# WRITTEN EXERCISE
Would you return all of this data exactly, leaving nothing out?

# INFORMATION SHOWN
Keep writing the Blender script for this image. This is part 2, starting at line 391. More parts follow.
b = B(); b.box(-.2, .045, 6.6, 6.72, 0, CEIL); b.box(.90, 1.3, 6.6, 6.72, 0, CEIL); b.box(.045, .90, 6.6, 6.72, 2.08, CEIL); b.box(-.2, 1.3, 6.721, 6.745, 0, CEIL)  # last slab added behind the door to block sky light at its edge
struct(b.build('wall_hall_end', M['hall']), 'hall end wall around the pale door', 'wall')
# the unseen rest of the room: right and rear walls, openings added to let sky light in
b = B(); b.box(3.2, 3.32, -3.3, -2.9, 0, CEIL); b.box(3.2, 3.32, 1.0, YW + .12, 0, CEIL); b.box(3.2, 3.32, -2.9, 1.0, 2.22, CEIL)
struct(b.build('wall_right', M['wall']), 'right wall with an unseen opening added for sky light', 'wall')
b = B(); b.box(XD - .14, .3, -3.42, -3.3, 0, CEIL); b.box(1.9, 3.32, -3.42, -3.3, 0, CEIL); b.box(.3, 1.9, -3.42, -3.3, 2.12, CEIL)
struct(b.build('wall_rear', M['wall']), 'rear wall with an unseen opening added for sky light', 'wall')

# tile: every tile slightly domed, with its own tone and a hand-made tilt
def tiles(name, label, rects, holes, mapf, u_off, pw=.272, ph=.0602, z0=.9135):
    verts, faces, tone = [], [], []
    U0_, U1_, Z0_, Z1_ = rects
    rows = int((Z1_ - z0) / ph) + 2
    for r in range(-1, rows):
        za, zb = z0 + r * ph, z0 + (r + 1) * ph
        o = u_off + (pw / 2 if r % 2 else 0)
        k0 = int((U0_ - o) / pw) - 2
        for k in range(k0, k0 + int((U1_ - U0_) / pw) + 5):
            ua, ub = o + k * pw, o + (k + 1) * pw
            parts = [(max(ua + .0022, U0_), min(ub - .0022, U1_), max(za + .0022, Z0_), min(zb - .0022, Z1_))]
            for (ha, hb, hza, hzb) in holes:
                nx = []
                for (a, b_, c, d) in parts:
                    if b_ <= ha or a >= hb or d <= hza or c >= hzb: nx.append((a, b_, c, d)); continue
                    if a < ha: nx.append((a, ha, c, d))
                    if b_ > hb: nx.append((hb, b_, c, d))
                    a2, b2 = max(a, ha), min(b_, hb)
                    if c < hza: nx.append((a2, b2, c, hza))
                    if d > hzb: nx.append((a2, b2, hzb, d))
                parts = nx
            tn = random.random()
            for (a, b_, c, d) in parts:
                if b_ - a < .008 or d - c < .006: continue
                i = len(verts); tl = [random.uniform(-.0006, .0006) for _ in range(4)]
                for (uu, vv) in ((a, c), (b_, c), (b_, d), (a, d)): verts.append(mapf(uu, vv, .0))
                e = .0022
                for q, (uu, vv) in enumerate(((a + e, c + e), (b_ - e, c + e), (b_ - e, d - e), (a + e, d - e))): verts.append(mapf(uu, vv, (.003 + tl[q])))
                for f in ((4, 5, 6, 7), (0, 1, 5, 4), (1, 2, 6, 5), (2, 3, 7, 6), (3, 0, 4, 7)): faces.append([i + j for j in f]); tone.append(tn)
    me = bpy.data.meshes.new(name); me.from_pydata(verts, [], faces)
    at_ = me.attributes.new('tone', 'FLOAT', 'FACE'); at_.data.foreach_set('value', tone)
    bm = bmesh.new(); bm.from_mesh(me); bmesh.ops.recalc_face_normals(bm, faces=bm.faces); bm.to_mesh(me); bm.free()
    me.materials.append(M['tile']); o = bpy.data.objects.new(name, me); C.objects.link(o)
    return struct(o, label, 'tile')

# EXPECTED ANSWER
Keep writing the Blender script for this image. This is part 2, starting at line 391. More parts follow.
b = B(); b.box(-.2, .045, 6.6, 6.72, 0, CEIL); b.box(.90, 1.3, 6.6, 6.72, 0, CEIL); b.box(.045, .90, 6.6, 6.72, 2.08, CEIL); b.box(-.2, 1.3, 6.721, 6.745, 0, CEIL)  # last slab added behind the door to block sky light at its edge
struct(b.build('wall_hall_end', M['hall']), 'hall end wall around the pale door', 'wall')
# the unseen rest of the room: right and rear walls, openings added to let sky light in
b = B(); b.box(3.2, 3.32, -3.3, -2.9, 0, CEIL); b.box(3.2, 3.32, 1.0, YW + .12, 0, CEIL); b.box(3.2, 3.32, -2.9, 1.0, 2.22, CEIL)
struct(b.build('wall_right', M['wall']), 'right wall with an unseen opening added for sky light', 'wall')
b = B(); b.box(XD - .14, .3, -3.42, -3.3, 0, CEIL); b.box(1.9, 3.32, -3.42, -3.3, 0, CEIL); b.box(.3, 1.9, -3.42, -3.3, 2.12, CEIL)
struct(b.build('wall_rear', M['wall']), 'rear wall with an unseen opening added for sky light', 'wall')

# tile: every tile slightly domed, with its own tone and a hand-made tilt
def tiles(name, label, rects, holes, mapf, u_off, pw=.272, ph=.0602, z0=.9135):
    verts, faces, tone = [], [], []
    U0_, U1_, Z0_, Z1_ = rects
    rows = int((Z1_ - z0) / ph) + 2
    for r in range(-1, rows):
        za, zb = z0 + r * ph, z0 + (r + 1) * ph
        o = u_off + (pw / 2 if r % 2 else 0)
        k0 = int((U0_ - o) / pw) - 2
        for k in range(k0, k0 + int((U1_ - U0_) / pw) + 5):
            ua, ub = o + k * pw, o + (k + 1) * pw
            parts = [(max(ua + .0022, U0_), min(ub - .0022, U1_), max(za + .0022, Z0_), min(zb - .0022, Z1_))]
            for (ha, hb, hza, hzb) in holes:
                nx = []
                for (a, b_, c, d) in parts:
                    if b_ <= ha or a >= hb or d <= hza or c >= hzb: nx.append((a, b_, c, d)); continue
                    if a < ha: nx.append((a, ha, c, d))
                    if b_ > hb: nx.append((hb, b_, c, d))
                    a2, b2 = max(a, ha), min(b_, hb)
                    if c < hza: nx.append((a2, b2, c, hza))
                    if d > hzb: nx.append((a2, b2, hzb, d))
                parts = nx
            tn = random.random()
            for (a, b_, c, d) in parts:
                if b_ - a < .008 or d - c < .006: continue
                i = len(verts); tl = [random.uniform(-.0006, .0006) for _ in range(4)]
                for (uu, vv) in ((a, c), (b_, c), (b_, d), (a, d)): verts.append(mapf(uu, vv, .0))
                e = .0022
                for q, (uu, vv) in enumerate(((a + e, c + e), (b_ - e, c + e), (b_ - e, d - e), (a + e, d - e))): verts.append(mapf(uu, vv, (.003 + tl[q])))
                for f in ((4, 5, 6, 7), (0, 1, 5, 4), (1, 2, 6, 5), (2, 3, 7, 6), (3, 0, 4, 7)): faces.append([i + j for j in f]); tone.append(tn)
    me = bpy.data.meshes.new(name); me.from_pydata(verts, [], faces)
    at_ = me.attributes.new('tone', 'FLOAT', 'FACE'); at_.data.foreach_set('value', tone)
    bm = bmesh.new(); bm.from_mesh(me); bmesh.ops.recalc_face_normals(bm, faces=bm.faces); bm.to_mesh(me); bm.free()
    me.materials.append(M['tile']); o = bpy.data.objects.new(name, me); C.objects.link(o)
    return struct(o, label, 'tile')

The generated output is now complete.